On 25 November 2013 01:56, Beman Dawes
On Sun, Nov 24, 2013 at 8:10 PM, Dave Abrahams
wrote: Beman Dawes
writes: On Sun, Nov 24, 2013 at 6:21 PM, Daniel James
Maybe it's using the master branch for submodules. How are you checking it out?
Argh! That's almost certainly the problem. What is the easiest way to checkout the develop branch from all submodules?
There should be a develop branch in the super repo that references the tip of develop in all submodules. Just check that branch out and "git submodule update," neh?
Ah! Excellent! That's easier than the script I was using.
And the problem was definitely operator error on my part. Sorry for the noise. The corrected run shows four extra files, plus sync missing. See attached.
The directory libs/sync is present in my super-project clone but is empty. Looking at boostorg on GitHub, sync doesn't have a master branch, so maybe is getting dropped on the floor as far as the clone goes?

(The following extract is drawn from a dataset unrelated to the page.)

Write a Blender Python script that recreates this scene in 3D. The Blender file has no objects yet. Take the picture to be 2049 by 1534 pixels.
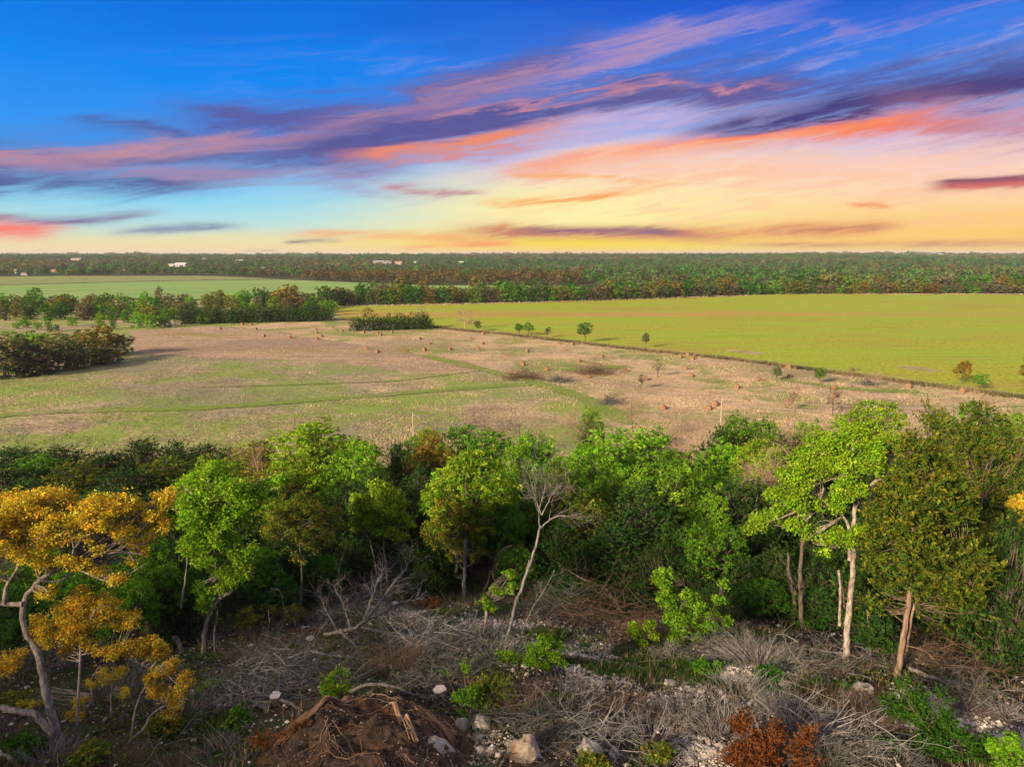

I just tried: git clone --recursive -b develop git@github.com:boostorg/boost.git boost-develop And that worked fine. I think you're doing a recursive clone of master and then switching to the branch. In which case I think you need to use 'git submodule update --init' to initialise modules on this branch before updating (untested and possibly wrong). Will most developers use this though? I imagine they'd check out the master and then use develop for the modules they care about.